Author, illustrator and Emmy Award winning director Bob ‘Boze’ Bell puts the everlasting allure of Route 66 into perspective by showing readers what life was like growing up in Kingman, Arizona, one of the highway's quintessential cities, curing the heyday of automobile travel in the 1950s and 1960s. This personal take on the Mother Road's history—part autobiography, part narrative history, all beautifully illustrated—expertly weaves personal memories and observations with entertaining accounts of folks who lived, worked and played along the road. Bell also digs deep into the roots of the region, offering seldom explored historical context for Route 66 and the American Southwest.

Illustrated with personal and archival photographs, period advertising art, vintage postcards, specially commissioned maps, and of course the author's own fantastic watercolors, The 66 Kid is a Mother Road book like no other, offering a unique look at a slice of Route 66's history that entertains and at the same time makes sense of the highway's continued popularity.

Born in Forrest City, Iowa in 1946 and raised in the tough tourist town of Kingman, Arizona, Bob ‘Boze’ Bell has lived a life on the road. And not just any road, but the one and only Route 66.

After five lackluster years at the University of Arizona in Tucson, Bell gravitated to Phoenix, where he and childhood friend Daniel Harshberger, published humor magazine Razz Revue from 1972 to 1977. In 1983 Bell won the Arizona Press Club's Cartoonist of the Year, and he has since won an Emmy for his work on Outrageous Arizona, a television documentary that ran on Eight, Arizona's PBS affiliate.

In 1999, Bell bought True West Magazine (published since 1953) and moved the editorial offices to Cave Creek, Arizona. He has published and illustrated groundbreaking books on Wyatt Earp, Billy the Kid and Doc Holliday along with his series Classic Gunfights. In addition to his efforts at True West, Bell's artwork and writing have appeared in Arizona Highways, New Times, Playboy, Wild West and National Lampoon.

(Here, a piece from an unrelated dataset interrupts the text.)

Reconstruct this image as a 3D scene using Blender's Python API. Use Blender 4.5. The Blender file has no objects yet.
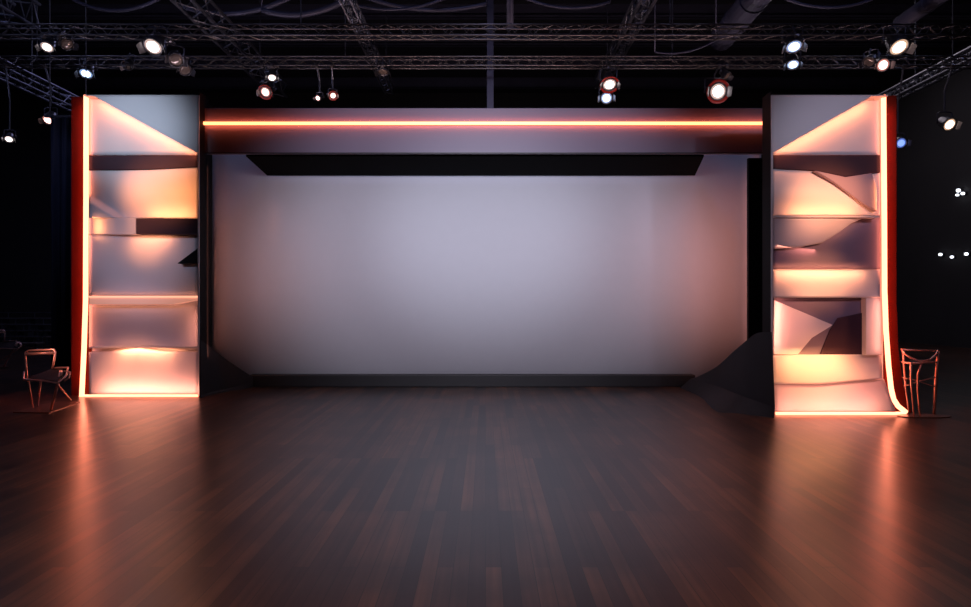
import bpy, bmesh, math, random
from mathutils import Vector, Matrix
random.seed(7)
S = bpy.context.scene
COL = S.collection
F, CX, HZ, EYE = 633.0, 485.5, 300.0, 1.5

def at(px, py, Y):
    """point seen at pixel (px,py) standing at distance Y"""
    return Vector(((px-CX)/F*Y, Y, EYE+(HZ-py)/F*Y))

# ------------------------------------------------------------------ materials
MATS = {}
def pbr(name, col, rough=.5, metal=0., spec=.5, noise=0., nscale=20., bump=0., bscale=60., emit=None, estr=0.):
    if name in MATS: return MATS[name]
    m = bpy.data.materials.new(name); m.use_nodes = True
    nt = m.node_tree; b = nt.nodes['Principled BSDF']
    b.inputs['Base Color'].default_value = (*col, 1)
    b.inputs['Roughness'].default_value = rough
    b.inputs['Metallic'].default_value = metal
    b.inputs['Specular IOR Level'].default_value = spec
    if emit:
        b.inputs['Emission Color'].default_value = (*emit, 1)
        b.inputs['Emission Strength'].default_value = estr
    tc = nt.nodes.new('ShaderNodeTexCoord')
    if noise:
        n = nt.nodes.new('ShaderNodeTexNoise'); n.inputs['Scale'].default_value = nscale
        n.inputs['Detail'].default_value = 4
        nt.links.new(tc.outputs['Object'], n.inputs['Vector'])
        mx = nt.nodes.new('ShaderNodeMix'); mx.data_type = 'RGBA'
        mx.inputs[6].default_value = (*[c*(1-noise) for c in col], 1)
        mx.inputs[7].default_value = (*[min(1, c*(1+noise)) for c in col], 1)
        nt.links.new(n.outputs['Fac'], mx.inputs[0])
        nt.links.new(mx.outputs[2], b.inputs['Base Color'])
    if bump:
        n2 = nt.nodes.new('ShaderNodeTexNoise'); n2.inputs['Scale'].default_value = bscale
        nt.links.new(tc.outputs['Object'], n2.inputs['Vector'])
        bp = nt.nodes.new('ShaderNodeBump'); bp.inputs['Strength'].default_value = bump
        nt.links.new(n2.outputs['Fac'], bp.inputs['Height'])
        nt.links.new(bp.outputs['Normal'], b.inputs['Normal'])
    MATS[name] = m
    return m

WHITE = pbr('satin_white_panel', (.74, .70, .74), .45, noise=.03, nscale=3)
SCREEN = pbr('screen_cloth', (.68, .67, .72), .85, spec=.1, noise=.02, nscale=6, bump=.02, bscale=300)
HEADER = pbr('header_grey', (.16, .13, .19), .5, noise=.04, nscale=2)
DARKM = pbr('dark_mauve_panel', (.045, .021, .035), .6, spec=.2, noise=.1, nscale=4)
BODY = pbr('dark_tower_body', (.012, .0105, .011), .6, spec=.08, noise=.15, nscale=5)
SIDE = pbr('side_panel_red_glow', (.12, .014, .008), .6, spec=.1, noise=.1, nscale=4)  # red glow of the light line put into the base colour
BLACK = pbr('black_fabric', (.012, .012, .013), .8, spec=.2, noise=.2, nscale=12, bump=.05)
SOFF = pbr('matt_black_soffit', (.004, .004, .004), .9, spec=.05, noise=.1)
PLINTH = pbr('charcoal_plinth', (.009, .009, .011), .5, noise=.1)
WEDGE = pbr('charcoal_wedge', (.04, .04, .046), .65, spec=.12, noise=.12, nscale=6)
LED = pbr('led_warm', (.9, .5, .3), .4, emit=(1, .27, .15), estr=4.4)
LEDH = pbr('led_amber', (.9, .5, .3), .4, emit=(1, .26, .10), estr=4.2)
LEDS = pbr('led_shelf', (.9, .6, .5), .4, emit=(1, .42, .25), estr=1.3)
ALU = pbr('truss_metal', (.22, .19, .19), .38, .8, noise=.15, nscale=8)
STEEL = pbr('dark_steel', (.16, .16, .20), .4, .7, noise=.2, nscale=6)
NAVYST = pbr('navy_steel', (.10, .10, .16), .5, .3, noise=.2, nscale=3)
CAN = pbr('lamp_housing', (.10, .09, .10), .35, .6, noise=.2, nscale=15)
CABLE = pbr('cable_rubber', (.06, .06, .08), .5, noise=.2)
COPPER = pbr('copper_tube', (.75, .42, .36), .3, .6, noise=.1)
PLATE = pbr('floor_plate', (.30, .16, .13), .3, .8, noise=.1)
DRAPE = pbr('navy_drape', (.035, .04, .075), .85, spec=.1, noise=.15, nscale=4)
SEAT = pbr('bench_wood', (.10, .075, .07), .6, noise=.2, nscale=5)
WALLM = pbr('hall_wall', (.035, .032, .035), .8, noise=.25, nscale=.6, bump=.05)
CEILM = pbr('hall_ceiling', (.03, .03, .04), .8, noise=.25, nscale=.8, bump=.1, bscale=4)
def lens_mat(name, col, s): return pbr(name, (.8, .8, .8), .2, emit=col, estr=s)
LENS = {'white': lens_mat('lens_white', (1, .93, .90), 8), 'warm': lens_mat('lens_warm', (1, .80, .62), 9),
        'blue': lens_mat('lens_blue', (.50, .68, 1), 6), 'pink': lens_mat('lens_pink', (1, .60, .52), 6),
        'dim': lens_mat('lens_deep_blue', (.14, .24, .7), 2.), 'far': lens_mat('lens_far', (.85, .9, 1), 3.0)}

RIM = {k: pbr('lens_rim_'+k, (.5, .45, .45), .15, emit=c, estr=e) for k, c, e in (('white', (1,.72,.62), .55), ('warm', (1,.62,.40), .7), ('blue', (.35,.55,1), .6), ('pink', (1,.35,.28), .45), ('dim', (.10,.18,.6), .6), ('far', (.8,.9,1), 1))}
def floor_mat():
    m = bpy.data.materials.new('dark_plank_floor'); m.use_nodes = True
    nt = m.node_tree; N = nt.nodes; L = nt.links; b = N['Principled BSDF']
    tc = N.new('ShaderNodeTexCoord')
    mp = N.new('ShaderNodeMapping'); mp.inputs['Rotation'].default_value = (0, 0, math.pi/2)
    L.new(tc.outputs['Object'], mp.inputs['Vector'])
    br = N.new('ShaderNodeTexBrick')
    br.offset = .37; br.offset_frequency = 3
    br.inputs['Scale'].default_value = 1
    br.inputs['Brick Width'].default_value = 1.5
    br.inputs['Row Height'].default_value = .09
    br.inputs['Mortar Size'].default_value = .0025
    br.inputs['Mortar Smooth'].default_value = .3
    br.inputs['Bias'].default_value = 0.0
    br.inputs['Color1'].default_value = (.14, .062, .037, 1)
    br.inputs['Color2'].default_value = (.016, .012, .016, 1)
    br.inputs['Mortar'].default_value = (.003, .003, .004, 1)
    L.new(mp.outputs['Vector'], br.inputs['Vector'])
    # grain stretched along the planks (Y)
    mg = N.new('ShaderNodeMapping'); mg.inputs['Scale'].default_value = (26, .7, 1)
    L.new(tc.outputs['Object'], mg.inputs['Vector'])
    gr = N.new('ShaderNodeTexNoise'); gr.inputs['Scale'].default_value = 1; gr.inputs['Detail'].default_value = 5
    L.new(mg.outputs['Vector'], gr.inputs['Vector'])
    cr = N.new('ShaderNodeValToRGB')
    cr.color_ramp.elements[0].position = .3; cr.color_ramp.elements[0].color = (.5, .5, .54, 1)
    cr.color_ramp.elements[1].position = .7; cr.color_ramp.elements[1].color = (1.4, 1.3, 1.2, 1)
    L.new(gr.outputs['Fac'], cr.inputs['Fac'])
    mx = N.new('ShaderNodeMix'); mx.data_type = 'RGBA'; mx.blend_type = 'MULTIPLY'; mx.inputs[0].default_value = 1
    L.new(br.outputs['Color'], mx.inputs[6]); L.new(cr.outputs['Color'], mx.inputs[7])
    # worn dark blotches
    bl = N.new('ShaderNodeTexNoise'); bl.inputs['Scale'].default_value = 1.3; bl.inputs['Detail'].default_value = 3
    L.new(tc.outputs['Object'], bl.inputs['Vector'])
    cb = N.new('ShaderNodeValToRGB')
    cb.color_ramp.elements[0].position = .40; cb.color_ramp.elements[0].color = (.35, .42, .55, 1)
    cb.color_ramp.elements[1].position = .60; cb.color_ramp.elements[1].color = (1, 1, 1, 1)
    L.new(bl.outputs['Fac'], cb.inputs['Fac'])
    m2 = N.new('ShaderNodeMix'); m2.data_type = 'RGBA'; m2.blend_type = 'MULTIPLY'; m2.inputs[0].default_value = .8
    L.new(mx.outputs[2], m2.inputs[6]); L.new(cb.outputs['Color'], m2.inputs[7])
    L.new(m2.outputs[2], b.inputs['Base Color'])
    rr = N.new('ShaderNodeMapRange'); rr.inputs['To Min'].default_value = .27; rr.inputs['To Max'].default_value = .29
    L.new(gr.outputs['Fac'], rr.inputs['Value']); L.new(rr.outputs['Result'], b.inputs['Roughness'])
    b.inputs['Specular IOR Level'].default_value = .6
    ad = N.new('ShaderNodeMath'); ad.operation = 'MULTIPLY_ADD'; ad.inputs[1].default_value = 0
    L.new(gr.outputs['Fac'], ad.inputs[0]); 
    inv = N.new('ShaderNodeMath'); inv.operation = 'SUBTRACT'; inv.inputs[0].default_value = 1
    L.new(br.outputs['Fac'], inv.inputs[1]); L.new(inv.outputs[0], ad.inputs[2])
    bp = N.new('ShaderNodeBump'); bp.inputs['Strength'].default_value = .015; bp.inputs['Distance'].default_value = .01
    L.new(ad.outputs[0], bp.inputs['Height']); L.new(bp.outputs['Normal'], b.inputs['Normal'])
    return m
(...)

Bob ‘Boze’ Bell's recognition as a historian may be surpassed by his reputation as a prolific artist. "Bob ‘Boze’ Bell paints what the rest of us can only imagine" said Fred Nolan, author and Lincoln County War expert.

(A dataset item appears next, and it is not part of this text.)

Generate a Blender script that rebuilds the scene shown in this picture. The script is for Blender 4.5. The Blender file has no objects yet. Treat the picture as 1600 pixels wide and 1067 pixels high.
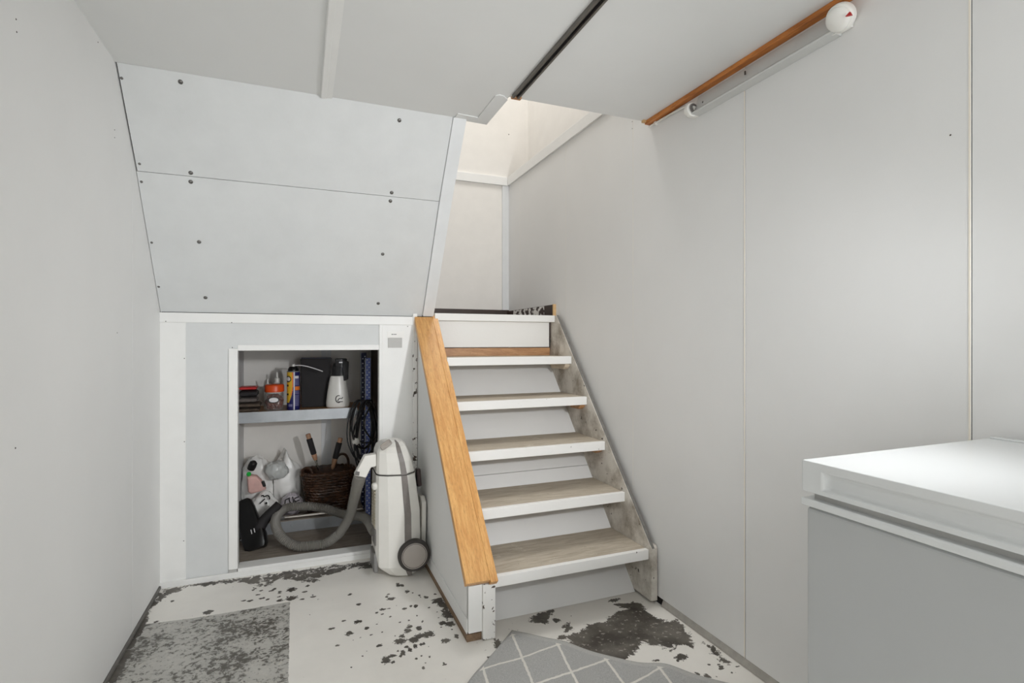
import bpy, bmesh, math, random
import numpy as np
from mathutils import Vector, Matrix, noise as mnoise

random.seed(7)
C = bpy.context.scene.collection
SC = bpy.context.scene
PI = math.pi

# ------------------------------------------------------------------ room dimensions (metres)
XL, XR = -0.585, 1.395          # left / right wall
ZC = 2.045                      # ceiling
YK = 2.76                       # low wall with the niche
YB = 3.56                       # far wall of the stairwell
YF = -1.6                       # wall behind the camera
CAM_H, FPX, YAW = 1.1, 823.0, math.atan(329 / 823.0)
CS, SN = math.cos(YAW), math.sin(YAW)

def at(px, py, **k):
    """measured photo point -> world point on the plane x=, y= or z="""
    u = (px - 800) / FPX; v = (533.5 - py) / FPX
    d = (SN + u * CS, CS - u * SN, v)
    a, val = list(k.items())[0]
    i = 'xyz'.index(a); o = (0, 0, CAM_H)
    t = (val - o[i]) / d[i]
    return Vector([o[j] + t * d[j] for j in range(3)])

# ------------------------------------------------------------------ materials
def lin(c):
    return tuple(((x / 255) / 12.92 if x / 255 <= 0.04045 else ((x / 255 + 0.055) / 1.055) ** 2.4) for x in c) + (1.0,)

class NT:
    def __init__(s, name):
        s.m = bpy.data.materials.new(name); s.m.use_nodes = True
        s.t = s.m.node_tree; s.n = s.t.nodes; s.l = s.t.links
        s.b = s.n['Principled BSDF']
    def new(s, kind, **kw):
        n = s.n.new(kind)
        for k, v in kw.items():
            if k in n.inputs: n.inputs[k].default_value = v
            else: setattr(n, k, v)
        return n
    def link(s, a, b): s.l.new(a, b)
    def pos(s, scale=(1, 1, 1), rot=(0, 0, 0)):
        g = s.new('ShaderNodeNewGeometry'); mp = s.new('ShaderNodeMapping')
        mp.inputs['Scale'].default_value = scale; mp.inputs['Rotation'].default_value = rot
        # rotate first, then scale: two mappings
        m0 = s.new('ShaderNodeMapping'); m0.inputs['Rotation'].default_value = rot
        mp.inputs['Rotation'].default_value = (0, 0, 0)
        s.link(g.outputs['Position'], m0.inputs['Vector']); s.link(m0.outputs[0], mp.inputs['Vector'])
        return mp.outputs[0]
    def noise(s, vec, scale, detail=4, rough=0.5, dist=0.0):
        n = s.new('ShaderNodeTexNoise'); n.inputs['Scale'].default_value = scale
        n.inputs['Detail'].default_value = detail; n.inputs['Roughness'].default_value = rough
        n.inputs['Distortion'].default_value = dist
        s.link(vec, n.inputs['Vector']); return n.outputs['Fac']
    def ramp(s, fac, a, b):
        r = s.new('ShaderNodeMapRange'); r.inputs['From Min'].default_value = a; r.inputs['From Max'].default_value = b
        s.link(fac, r.inputs['Value']); return r.outputs[0]
    def math(s, op, a, b):
        n = s.new('ShaderNodeMath', operation=op)
        for i, v in enumerate((a, b)):
            if isinstance(v, (int, float)): n.inputs[i].default_value = v
            else: s.link(v, n.inputs[i])
        return n.outputs[0]
    def mix(s, fac, a, b):
        n = s.new('ShaderNodeMix', data_type='RGBA')
        if isinstance(fac, (int, float)): n.inputs[0].default_value = fac
        else: s.link(fac, n.inputs[0])
        for i, v in ((6, a), (7, b)):
            if isinstance(v, tuple): n.inputs[i].default_value = v
            else: s.link(v, n.inputs[i])
        return n.outputs[2]
    def color(s, c):
        if isinstance(c, tuple): s.b.inputs['Base Color'].default_value = c
        else: s.link(c, s.b.inputs['Base Color'])
    def bump(s, h, strength=0.2, dist=0.002):
        n = s.new('ShaderNodeBump'); n.inputs['Strength'].default_value = strength; n.inputs['Distance'].default_value = dist
        s.link(h, n.inputs['Height']); s.link(n.outputs[0], s.b.inputs['Normal'])

def plain(name, rgb, rough=0.5, var=0.05, scale=12, metal=0.0, bump=0.0, bscale=120, trans=0.0, spec=0.5):
    t = NT(name); v = t.pos()
    c = lin(rgb); d = tuple(x * (1 - var * 2) for x in c[:3]) + (1,)
    t.color(t.mix(t.ramp(t.noise(v, scale, 5, .6), .3, .7), d, c))
    t.b.inputs['Roughness'].default_value = rough; t.b.inputs['Metallic'].default_value = metal
    t.b.inputs['Specular IOR Level'].default_value = spec
    if trans: t.b.inputs['Transmission Weight'].default_value = trans
    if bump: t.bump(t.noise(v, bscale, 4), bump)
    return t.m

def chipped(name, rgb, dark, thr=0.68, scale=38, rough=0.55, grime=None, gthr=(0.45, 0.7), gscale=7):
    """painted board with small chips of paint missing, and optional grime"""
    t = NT(name); v = t.pos()
    n = t.noise(v, scale, 6, .6); chips = t.ramp(n, thr, thr + .02)
    base = lin(rgb)
    if grime:
        g = t.ramp(t.noise(v, gscale, 8, .65), *gthr)
        base = t.mix(g, base, lin(grime))
    t.color(t.mix(chips, base, lin(dark))); t.b.inputs['Roughness'].default_value = rough
    t.bump(t.math('SUBTRACT', t.noise(v, 60, 4), chips), .25)
    return t.m

def wood(name, light, dark, axis_scale, rot=(0, 0, 0), rough=0.45, fine=True):
    t = NT(name); v = t.pos(axis_scale, rot)
    n = t.noise(v, 6, 6, .6, .6); w = t.noise(v, 32, 3, .7)
    c = t.mix(t.ramp(n, .35, .7), lin(light), lin(dark))
    c = t.mix(t.math('MULTIPLY', t.ramp(w, .52, .72), .55), c, lin(tuple(x * .68 for x in dark)))
    t.color(c); t.b.inputs['Roughness'].default_value = rough
    t.bump(w, .15, .001)
    return t.m

M = {}
M['panel'] = plain('white_panel_paint', (232, 232, 231), .55, .015, 3, bump=.05, bscale=220)
M['panel_cool'] = plain('cool_white_panel', (217, 219, 219), .6, .03, 8, bump=.1, bscale=160)
M['ceil'] = plain('ceiling_paint', (228, 229, 228), .6, .015, 3)
M['trim'] = plain('white_trim_paint', (238, 238, 236), .45, .02, 10)
M['trim_cool'] = plain('pale_grey_trim_paint', (225, 227, 228), .5, .03, 10)
M['cream'] = plain('cream_filler', (245, 238, 224), .6, .02)
M['warm'] = plain('warm_white_wall', (236, 233, 228), .6, .02)
M['dark'] = plain('dark_gap', (35, 32, 30), .8, .1)
M['nail'] = plain('nail_rust', (70, 60, 52), .6, .1)
M['screw'] = plain('screw_zinc', (120, 118, 115), .35, .1, metal=.8)
M['concrete'] = plain('grey_skirting_wood', (120, 118, 113), .7, .15, 30)
M['pine'] = wood('oiled_wood_cap', (222, 172, 108), (196, 138, 76), (14, 1.2, 14), (math.radians(-45.5), 0, 0), .4)
M['beamwood'] = wood('brown_stained_wood', (210, 134, 62), (164, 94, 36), (10, 1.0, 10), (0, 0, 0), .4)
M['endwood'] = plain('raw_wood_end', (214, 178, 128), .6, .1, 40)
M['rawwood'] = wood('raw_wood_strip', (196, 150, 104), (160, 112, 72), (1.5, 12, 12))
M['basewood'] = wood('brown_base_wood', (140, 116, 92), (108, 86, 66), (10, 1.5, 10), rough=.7)
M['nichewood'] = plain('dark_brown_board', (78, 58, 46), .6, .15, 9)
M['nichefloor'] = wood('grey_brown_boards', (152, 142, 130), (118, 108, 98), (1.2, 9, 9), rough=.7)
M['chip'] = chipped('chipped_white_paint', (236, 235, 232), (70, 62, 54), .70, 42)
M['chip_newel'] = chipped('flaking_white_paint', (234, 233, 230), (76, 62, 54), .605, 46)
M['chip_heavy'] = chipped('peeling_white_paint', (234, 233, 230), (72, 64, 56), .615, 30)
M['stringer'] = chipped('grimy_white_paint', (216, 211, 202), (62, 52, 44), .665, 34, grime=(148, 138, 124), gthr=(.42, .66), gscale=8)
M['landing'] = plain('dark_brown_floor', (64, 48, 40), .5, .15)
M['torn'] = chipped('torn_white_over_brown', (240, 238, 234), (62, 46, 40), .50, 26)
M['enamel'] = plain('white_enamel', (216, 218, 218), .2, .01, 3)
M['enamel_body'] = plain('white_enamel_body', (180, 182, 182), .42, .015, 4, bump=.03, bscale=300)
M['seal'] = plain('grey_rubber_seal', (186, 185, 182), .7)
M['plastic_white'] = plain('white_plastic', (232, 230, 224), .3, .02)
M['plastic_lamp'] = plain('lamp_white_plastic', (238, 237, 232), .35, .01)
M['lampmetal'] = plain('lamp_grey_enamel', (205, 206, 204), .35, .02)
M['strip'] = plain('grey_vacuum_strip', (128, 122, 118), .4, .08, 40)
M['tyre'] = plain('dark_grey_tyre', (62, 58, 55), .6)
M['hubcap'] = plain('warm_grey_plastic', (172, 165, 158), .4, .03)
M['greyplastic'] = plain('grey_plastic', (110, 108, 105), .45)
M['hose'] = plain('grey_hose', (128, 125, 119), .5, .05)
M['black'] = plain('black_plastic', (20, 19, 19), .35)
M['blackmatt'] = plain('black_matt', (34, 31, 33), .75)
M['galv'] = plain('galvanised_steel', (176, 180, 184), .38, .08, 14, metal=.55)
M['chrome'] = plain('chrome_tube', (200, 195, 188), .18, .03, metal=1.0)
M['bluemetal'] = plain('blue_tinted_steel', (128, 146, 222), .4, .2, 18, metal=.1)
M['bluedark'] = plain('dark_blue_steel', (40, 48, 92), .4, .2, 18)
M['hole'] = plain('lit_hole_disc', (240, 244, 252), .3)  # white discs stand for the lit wall seen through the holes
M['red'] = plain('red_plastic', (196, 30, 28), .35, .08)
M['orange'] = plain('orange_plastic', (228, 82, 24), .35, .05)
M['navy'] = plain('navy_print', (30, 32, 98), .35, .05)
M['yellow'] = plain('yellow_print', (232, 188, 50), .35, .05)
M['print_orange'] = plain('orange_print', (240, 130, 50), .35, .03)
M['print_white'] = plain('white_print', (236, 234, 236), .4, .03)
M['print_lilac'] = plain('pale_text_print', (150, 148, 190), .4, .2, 400)
M['greycloth'] = plain('grey_cloth', (108, 100, 96), .85, .2, 45, bump=.4, bscale=300)
M['browncloth'] = plain('brown_grey_cloth', (96, 82, 70), .85, .25, 40, bump=.4, bscale=300)
M['pink'] = plain('pink_cloth', (232, 188, 180), .7, .08, 30)
M['green'] = plain('green_plastic', (40, 200, 80), .4)
M['bagwhite'] = plain('white_plastic_bag', (244, 243, 240), .3, .03, 14)
M['baggrey'] = plain('frosted_plastic_bag', (200, 202, 200), .25, .06, 20)
M['baglilac'] = plain('lilac_plastic_bag', (205, 198, 205), .3, .05, 20)
M['wicker'] = plain('dark_wicker', (92, 62, 42), .35, .42, 38, bump=.5, bscale=160)
M['handlewood'] = plain('tool_handle_wood', (176, 134, 104), .5, .12, 30)
M['cord'] = plain('black_cord', (22, 21, 22), .4)
M['greyplate'] = plain('grey_plate', (188, 187, 184), .5, .03, 30)
M['card'] = plain('white_card', (244, 243, 240), .6, .01)
M['redcontents'] = plain('red_brown_contents', (140, 64, 44), .5, .45, 90)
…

Bell will also be giving a talk about the making of the book and his history in Mohave County on Friday August 15 at the Mohave Museum. A video of the same name will premiere at the 66 Cine Festival in downtown Kingman’s old Elks Hall at 8 p. m Friday night. "After my heart attack—while playing Wipeout at the Elks Lodge in 2008—I knew it was time to write a book about growing up on Route 66," says Bell. As his friend and fellow classmate, Trudy Peart, says "We all grew up on Route 66 and we are all a little bent. "


Updated December 2022.
This exhibit taken down November 2022.